** Start AVAILABLE DATA **

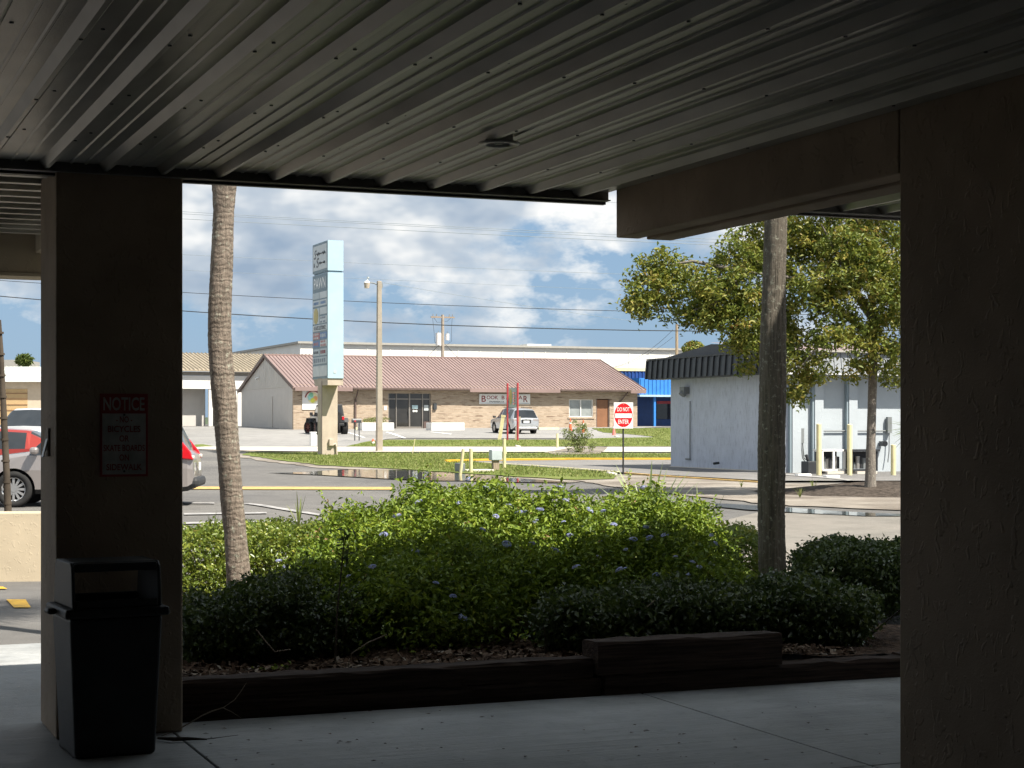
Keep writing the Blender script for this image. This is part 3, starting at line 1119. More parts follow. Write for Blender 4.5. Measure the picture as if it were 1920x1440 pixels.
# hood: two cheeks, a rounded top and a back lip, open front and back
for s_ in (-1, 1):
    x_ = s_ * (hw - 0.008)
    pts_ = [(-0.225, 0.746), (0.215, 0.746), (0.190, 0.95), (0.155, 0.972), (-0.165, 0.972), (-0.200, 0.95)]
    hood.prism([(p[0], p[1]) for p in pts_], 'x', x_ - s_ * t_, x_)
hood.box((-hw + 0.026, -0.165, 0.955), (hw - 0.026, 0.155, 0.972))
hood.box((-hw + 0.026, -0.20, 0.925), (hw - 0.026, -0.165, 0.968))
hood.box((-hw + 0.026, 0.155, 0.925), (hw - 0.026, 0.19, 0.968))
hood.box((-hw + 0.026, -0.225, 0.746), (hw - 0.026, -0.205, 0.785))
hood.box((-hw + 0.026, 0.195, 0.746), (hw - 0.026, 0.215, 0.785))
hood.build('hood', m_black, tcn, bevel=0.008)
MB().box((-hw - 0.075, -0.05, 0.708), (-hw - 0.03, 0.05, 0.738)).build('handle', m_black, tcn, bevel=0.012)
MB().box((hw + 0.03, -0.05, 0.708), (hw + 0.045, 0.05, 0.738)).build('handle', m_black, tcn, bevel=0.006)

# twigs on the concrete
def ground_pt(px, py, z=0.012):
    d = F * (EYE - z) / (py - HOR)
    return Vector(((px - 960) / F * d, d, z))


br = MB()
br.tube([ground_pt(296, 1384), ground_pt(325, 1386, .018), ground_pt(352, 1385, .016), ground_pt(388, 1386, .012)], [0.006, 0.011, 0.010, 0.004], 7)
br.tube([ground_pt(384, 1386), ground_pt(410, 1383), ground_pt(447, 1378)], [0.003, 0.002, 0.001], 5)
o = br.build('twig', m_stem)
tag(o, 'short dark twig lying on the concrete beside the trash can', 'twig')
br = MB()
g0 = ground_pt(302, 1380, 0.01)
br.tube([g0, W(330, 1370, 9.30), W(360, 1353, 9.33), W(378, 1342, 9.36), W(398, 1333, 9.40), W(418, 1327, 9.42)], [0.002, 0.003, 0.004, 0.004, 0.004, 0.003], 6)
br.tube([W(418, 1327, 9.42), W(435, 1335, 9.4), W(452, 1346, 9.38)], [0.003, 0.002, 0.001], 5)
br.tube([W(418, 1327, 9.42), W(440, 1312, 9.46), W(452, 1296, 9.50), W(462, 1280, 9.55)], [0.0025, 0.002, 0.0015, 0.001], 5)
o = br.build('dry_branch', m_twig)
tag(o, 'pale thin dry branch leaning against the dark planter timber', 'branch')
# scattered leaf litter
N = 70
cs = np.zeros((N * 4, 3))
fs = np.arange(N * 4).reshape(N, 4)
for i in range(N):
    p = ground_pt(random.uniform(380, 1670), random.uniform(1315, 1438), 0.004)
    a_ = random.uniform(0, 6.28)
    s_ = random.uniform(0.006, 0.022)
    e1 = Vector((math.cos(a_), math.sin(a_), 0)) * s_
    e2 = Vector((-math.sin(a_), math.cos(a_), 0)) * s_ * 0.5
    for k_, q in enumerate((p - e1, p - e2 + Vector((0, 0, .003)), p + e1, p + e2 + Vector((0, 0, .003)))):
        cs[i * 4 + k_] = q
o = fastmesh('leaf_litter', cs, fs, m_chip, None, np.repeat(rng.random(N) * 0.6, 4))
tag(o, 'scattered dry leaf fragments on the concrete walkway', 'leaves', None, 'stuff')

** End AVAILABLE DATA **
** Start AVAILABLE DATA **

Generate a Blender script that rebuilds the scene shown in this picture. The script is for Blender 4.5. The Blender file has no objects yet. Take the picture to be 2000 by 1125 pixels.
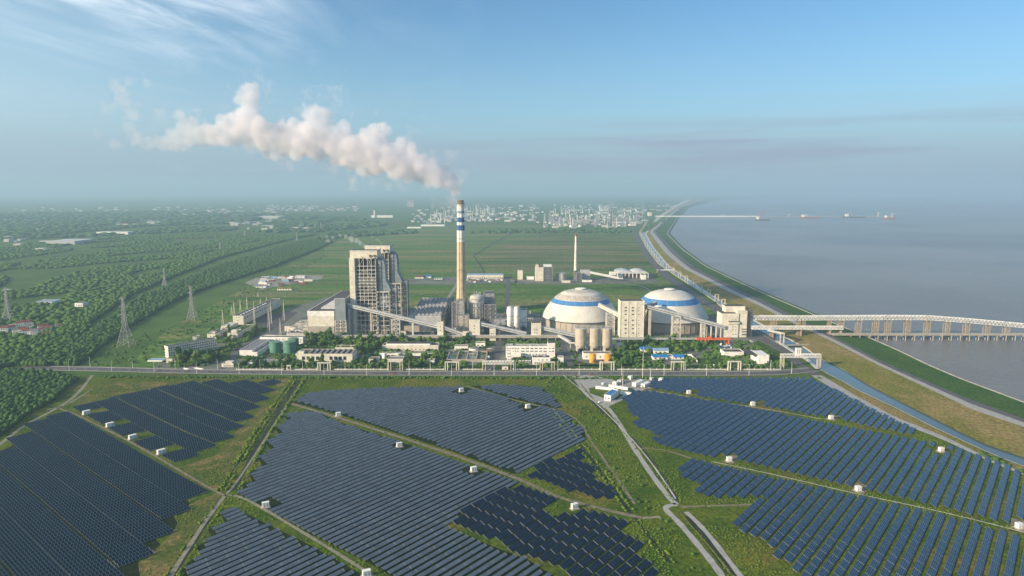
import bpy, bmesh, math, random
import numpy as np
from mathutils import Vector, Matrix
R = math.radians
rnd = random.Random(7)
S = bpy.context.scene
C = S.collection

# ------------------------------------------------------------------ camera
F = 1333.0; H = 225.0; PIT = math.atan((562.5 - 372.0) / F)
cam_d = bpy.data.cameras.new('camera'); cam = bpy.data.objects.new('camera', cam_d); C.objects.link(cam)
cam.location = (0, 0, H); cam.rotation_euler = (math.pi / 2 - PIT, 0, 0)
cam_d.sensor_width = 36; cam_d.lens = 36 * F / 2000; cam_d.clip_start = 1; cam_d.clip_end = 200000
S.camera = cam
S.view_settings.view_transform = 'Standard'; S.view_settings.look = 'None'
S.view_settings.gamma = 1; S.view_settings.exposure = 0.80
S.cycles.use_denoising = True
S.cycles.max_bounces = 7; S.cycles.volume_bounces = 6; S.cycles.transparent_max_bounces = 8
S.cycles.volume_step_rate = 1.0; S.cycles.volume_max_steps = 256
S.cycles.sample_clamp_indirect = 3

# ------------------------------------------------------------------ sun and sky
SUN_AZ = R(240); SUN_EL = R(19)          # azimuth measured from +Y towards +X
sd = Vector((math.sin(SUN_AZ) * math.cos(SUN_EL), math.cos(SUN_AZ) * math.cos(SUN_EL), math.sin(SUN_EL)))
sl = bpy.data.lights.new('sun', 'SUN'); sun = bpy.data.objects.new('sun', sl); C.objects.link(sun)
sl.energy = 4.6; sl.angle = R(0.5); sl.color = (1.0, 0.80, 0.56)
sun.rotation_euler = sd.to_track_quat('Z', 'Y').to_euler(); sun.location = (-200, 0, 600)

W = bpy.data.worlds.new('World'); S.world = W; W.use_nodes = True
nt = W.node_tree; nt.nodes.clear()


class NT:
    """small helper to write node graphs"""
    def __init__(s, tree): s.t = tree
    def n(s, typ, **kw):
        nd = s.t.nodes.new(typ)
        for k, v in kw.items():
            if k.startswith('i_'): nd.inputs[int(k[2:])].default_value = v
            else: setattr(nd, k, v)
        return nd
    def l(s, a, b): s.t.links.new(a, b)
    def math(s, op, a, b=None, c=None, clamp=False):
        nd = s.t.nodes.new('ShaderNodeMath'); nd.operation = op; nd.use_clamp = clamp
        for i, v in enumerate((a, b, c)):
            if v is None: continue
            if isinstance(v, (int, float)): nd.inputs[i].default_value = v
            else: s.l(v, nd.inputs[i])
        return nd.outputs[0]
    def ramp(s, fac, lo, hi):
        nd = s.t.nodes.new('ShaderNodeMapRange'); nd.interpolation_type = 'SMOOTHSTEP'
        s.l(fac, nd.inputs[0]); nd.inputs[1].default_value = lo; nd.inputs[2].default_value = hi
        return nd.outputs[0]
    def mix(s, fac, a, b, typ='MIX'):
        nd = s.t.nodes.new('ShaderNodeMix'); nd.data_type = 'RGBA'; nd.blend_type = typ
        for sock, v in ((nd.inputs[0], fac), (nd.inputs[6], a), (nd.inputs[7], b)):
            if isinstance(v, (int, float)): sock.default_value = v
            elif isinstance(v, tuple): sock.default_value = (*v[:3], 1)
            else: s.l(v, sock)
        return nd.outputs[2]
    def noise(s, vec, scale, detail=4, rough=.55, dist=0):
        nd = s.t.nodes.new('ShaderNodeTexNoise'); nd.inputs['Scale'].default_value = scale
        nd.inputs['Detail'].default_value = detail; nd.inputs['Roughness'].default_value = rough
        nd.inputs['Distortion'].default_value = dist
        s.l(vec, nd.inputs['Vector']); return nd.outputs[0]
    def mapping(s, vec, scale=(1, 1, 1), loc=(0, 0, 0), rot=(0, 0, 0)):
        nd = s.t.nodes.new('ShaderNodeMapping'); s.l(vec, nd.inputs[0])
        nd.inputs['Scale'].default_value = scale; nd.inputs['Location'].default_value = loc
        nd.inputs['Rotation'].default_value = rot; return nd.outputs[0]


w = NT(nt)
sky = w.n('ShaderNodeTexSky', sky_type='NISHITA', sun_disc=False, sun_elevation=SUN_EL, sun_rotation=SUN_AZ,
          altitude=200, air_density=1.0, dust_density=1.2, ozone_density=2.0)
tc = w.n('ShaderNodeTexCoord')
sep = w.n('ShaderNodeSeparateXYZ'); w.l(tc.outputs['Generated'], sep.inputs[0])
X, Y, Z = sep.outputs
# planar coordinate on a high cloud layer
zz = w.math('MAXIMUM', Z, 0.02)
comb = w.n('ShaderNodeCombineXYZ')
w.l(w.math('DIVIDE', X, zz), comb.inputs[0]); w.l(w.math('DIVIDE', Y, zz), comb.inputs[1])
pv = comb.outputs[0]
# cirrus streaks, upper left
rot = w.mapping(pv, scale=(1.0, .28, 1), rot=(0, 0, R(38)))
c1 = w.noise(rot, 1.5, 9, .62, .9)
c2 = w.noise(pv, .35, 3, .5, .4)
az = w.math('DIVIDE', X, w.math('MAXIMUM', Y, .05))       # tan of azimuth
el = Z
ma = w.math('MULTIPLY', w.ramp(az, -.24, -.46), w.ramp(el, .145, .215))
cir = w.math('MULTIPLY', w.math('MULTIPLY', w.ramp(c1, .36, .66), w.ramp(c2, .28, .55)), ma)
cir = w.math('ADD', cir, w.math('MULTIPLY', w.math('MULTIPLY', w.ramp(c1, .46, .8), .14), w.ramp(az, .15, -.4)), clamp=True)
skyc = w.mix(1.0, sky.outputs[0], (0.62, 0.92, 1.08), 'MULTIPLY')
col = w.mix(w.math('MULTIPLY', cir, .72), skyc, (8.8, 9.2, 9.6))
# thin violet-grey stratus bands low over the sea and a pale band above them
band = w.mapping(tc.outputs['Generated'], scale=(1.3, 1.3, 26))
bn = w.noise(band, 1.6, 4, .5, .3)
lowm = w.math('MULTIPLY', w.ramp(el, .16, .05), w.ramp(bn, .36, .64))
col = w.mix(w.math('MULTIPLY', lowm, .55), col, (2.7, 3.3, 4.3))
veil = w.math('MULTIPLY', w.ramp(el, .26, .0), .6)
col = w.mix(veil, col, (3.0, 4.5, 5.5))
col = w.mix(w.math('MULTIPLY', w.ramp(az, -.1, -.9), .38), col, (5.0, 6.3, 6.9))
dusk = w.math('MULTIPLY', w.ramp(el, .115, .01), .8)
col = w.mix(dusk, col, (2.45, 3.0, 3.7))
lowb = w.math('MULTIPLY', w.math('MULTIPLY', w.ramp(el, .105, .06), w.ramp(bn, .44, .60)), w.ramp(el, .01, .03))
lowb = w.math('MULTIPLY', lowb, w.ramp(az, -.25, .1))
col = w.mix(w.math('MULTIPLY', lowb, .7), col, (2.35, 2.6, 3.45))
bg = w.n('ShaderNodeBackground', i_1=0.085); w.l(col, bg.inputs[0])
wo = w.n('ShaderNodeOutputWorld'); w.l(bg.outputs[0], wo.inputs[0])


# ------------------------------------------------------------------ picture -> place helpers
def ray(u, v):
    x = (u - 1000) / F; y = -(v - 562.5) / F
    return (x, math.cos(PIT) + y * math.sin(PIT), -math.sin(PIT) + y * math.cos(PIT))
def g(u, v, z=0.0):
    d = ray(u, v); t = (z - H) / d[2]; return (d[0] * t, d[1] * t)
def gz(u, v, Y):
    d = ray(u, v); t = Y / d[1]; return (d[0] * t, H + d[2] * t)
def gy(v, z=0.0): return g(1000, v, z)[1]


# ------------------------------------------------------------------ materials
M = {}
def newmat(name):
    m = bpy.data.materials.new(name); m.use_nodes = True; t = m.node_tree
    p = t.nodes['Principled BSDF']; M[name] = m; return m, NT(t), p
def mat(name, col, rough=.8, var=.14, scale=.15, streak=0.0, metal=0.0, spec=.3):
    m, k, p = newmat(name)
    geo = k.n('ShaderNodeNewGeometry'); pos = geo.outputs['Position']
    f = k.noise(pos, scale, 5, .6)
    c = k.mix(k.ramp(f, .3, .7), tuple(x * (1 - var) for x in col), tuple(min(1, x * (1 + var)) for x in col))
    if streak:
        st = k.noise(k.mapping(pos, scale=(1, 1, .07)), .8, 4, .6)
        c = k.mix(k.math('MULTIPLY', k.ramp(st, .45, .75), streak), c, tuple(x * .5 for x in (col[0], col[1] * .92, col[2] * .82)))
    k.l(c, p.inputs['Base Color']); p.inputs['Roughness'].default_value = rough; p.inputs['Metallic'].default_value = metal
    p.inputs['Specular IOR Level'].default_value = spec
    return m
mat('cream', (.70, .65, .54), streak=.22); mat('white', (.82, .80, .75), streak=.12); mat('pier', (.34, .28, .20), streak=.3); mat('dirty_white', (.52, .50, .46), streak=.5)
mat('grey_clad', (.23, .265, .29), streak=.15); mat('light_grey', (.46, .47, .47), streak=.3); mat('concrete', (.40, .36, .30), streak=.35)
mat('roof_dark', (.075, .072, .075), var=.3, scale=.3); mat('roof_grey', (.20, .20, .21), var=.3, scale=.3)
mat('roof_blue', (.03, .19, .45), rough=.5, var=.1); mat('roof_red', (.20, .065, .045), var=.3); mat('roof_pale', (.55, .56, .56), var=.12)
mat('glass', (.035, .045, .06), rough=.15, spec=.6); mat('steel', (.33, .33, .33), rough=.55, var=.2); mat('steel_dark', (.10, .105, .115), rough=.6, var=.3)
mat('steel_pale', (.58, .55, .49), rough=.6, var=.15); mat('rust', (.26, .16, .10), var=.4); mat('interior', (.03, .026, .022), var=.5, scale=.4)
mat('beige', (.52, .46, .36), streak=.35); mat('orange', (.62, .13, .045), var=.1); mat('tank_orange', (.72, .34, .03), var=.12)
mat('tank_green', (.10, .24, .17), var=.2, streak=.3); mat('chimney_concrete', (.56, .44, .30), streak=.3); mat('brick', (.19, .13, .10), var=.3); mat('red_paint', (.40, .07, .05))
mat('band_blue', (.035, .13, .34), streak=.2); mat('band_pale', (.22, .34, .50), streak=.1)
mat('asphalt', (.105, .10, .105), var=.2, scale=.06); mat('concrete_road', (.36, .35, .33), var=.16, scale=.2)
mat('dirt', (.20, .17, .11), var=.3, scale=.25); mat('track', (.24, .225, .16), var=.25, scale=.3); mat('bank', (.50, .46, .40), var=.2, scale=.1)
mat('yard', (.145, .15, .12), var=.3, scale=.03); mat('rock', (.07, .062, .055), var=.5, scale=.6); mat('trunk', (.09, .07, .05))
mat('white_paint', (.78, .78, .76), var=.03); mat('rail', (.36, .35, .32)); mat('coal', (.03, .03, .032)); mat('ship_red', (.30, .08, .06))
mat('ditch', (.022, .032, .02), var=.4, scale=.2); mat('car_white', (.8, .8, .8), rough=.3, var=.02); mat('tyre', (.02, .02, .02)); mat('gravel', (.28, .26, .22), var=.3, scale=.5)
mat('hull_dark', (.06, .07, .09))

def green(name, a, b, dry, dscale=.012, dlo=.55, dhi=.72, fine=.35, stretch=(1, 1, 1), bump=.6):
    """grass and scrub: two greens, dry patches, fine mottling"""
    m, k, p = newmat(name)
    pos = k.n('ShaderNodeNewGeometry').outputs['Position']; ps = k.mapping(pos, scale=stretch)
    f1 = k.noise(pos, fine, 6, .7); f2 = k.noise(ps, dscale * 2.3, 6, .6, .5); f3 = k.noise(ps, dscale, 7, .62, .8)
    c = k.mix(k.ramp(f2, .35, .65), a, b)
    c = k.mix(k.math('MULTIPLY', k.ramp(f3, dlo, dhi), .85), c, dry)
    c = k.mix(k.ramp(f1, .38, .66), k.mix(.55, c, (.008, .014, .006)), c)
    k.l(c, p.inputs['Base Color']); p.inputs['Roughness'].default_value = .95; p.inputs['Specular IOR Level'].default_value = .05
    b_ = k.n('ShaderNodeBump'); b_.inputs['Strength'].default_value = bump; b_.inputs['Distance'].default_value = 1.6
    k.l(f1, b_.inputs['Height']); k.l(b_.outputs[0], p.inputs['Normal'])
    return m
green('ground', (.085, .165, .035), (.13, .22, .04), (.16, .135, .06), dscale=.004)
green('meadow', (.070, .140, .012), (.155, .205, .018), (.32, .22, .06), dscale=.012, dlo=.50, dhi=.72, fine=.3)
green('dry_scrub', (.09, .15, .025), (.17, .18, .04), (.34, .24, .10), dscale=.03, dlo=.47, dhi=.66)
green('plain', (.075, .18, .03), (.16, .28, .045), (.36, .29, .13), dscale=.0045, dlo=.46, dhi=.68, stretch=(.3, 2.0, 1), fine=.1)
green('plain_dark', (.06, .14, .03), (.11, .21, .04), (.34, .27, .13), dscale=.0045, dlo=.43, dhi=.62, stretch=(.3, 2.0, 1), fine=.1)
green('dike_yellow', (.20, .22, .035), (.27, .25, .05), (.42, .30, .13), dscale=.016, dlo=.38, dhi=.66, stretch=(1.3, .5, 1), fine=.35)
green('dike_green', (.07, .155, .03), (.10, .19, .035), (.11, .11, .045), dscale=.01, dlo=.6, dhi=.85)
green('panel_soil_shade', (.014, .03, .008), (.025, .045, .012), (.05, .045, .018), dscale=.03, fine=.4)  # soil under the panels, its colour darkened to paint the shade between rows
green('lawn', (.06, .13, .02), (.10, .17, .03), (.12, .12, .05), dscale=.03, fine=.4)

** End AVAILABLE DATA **
** Start AVAILABLE DATA **

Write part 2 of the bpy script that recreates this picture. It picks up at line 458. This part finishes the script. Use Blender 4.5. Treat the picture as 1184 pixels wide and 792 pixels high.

** End AVAILABLE DATA **

# WRITTEN INSTRUCTION
From the records above, extract the lines from the one holding "Generate a Blender" through the one holding "S.cycles.sample_clamp_indirect = 3", word for word; omit the pictures.

# RESULT
Generate a Blender script that rebuilds the scene shown in this picture. The script is for Blender 4.5. The Blender file has no objects yet. Take the picture to be 2000 by 1125 pixels.
import bpy, bmesh, math, random
import numpy as np
from mathutils import Vector, Matrix
R = math.radians
rnd = random.Random(7)
S = bpy.context.scene
C = S.collection

# ------------------------------------------------------------------ camera
F = 1333.0; H = 225.0; PIT = math.atan((562.5 - 372.0) / F)
cam_d = bpy.data.cameras.new('camera'); cam = bpy.data.objects.new('camera', cam_d); C.objects.link(cam)
cam.location = (0, 0, H); cam.rotation_euler = (math.pi / 2 - PIT, 0, 0)
cam_d.sensor_width = 36; cam_d.lens = 36 * F / 2000; cam_d.clip_start = 1; cam_d.clip_end = 200000
S.camera = cam
S.view_settings.view_transform = 'Standard'; S.view_settings.look = 'None'
S.view_settings.gamma = 1; S.view_settings.exposure = 0.80
S.cycles.use_denoising = True
S.cycles.max_bounces = 7; S.cycles.volume_bounces = 6; S.cycles.transparent_max_bounces = 8
S.cycles.volume_step_rate = 1.0; S.cycles.volume_max_steps = 256
S.cycles.sample_clamp_indirect = 3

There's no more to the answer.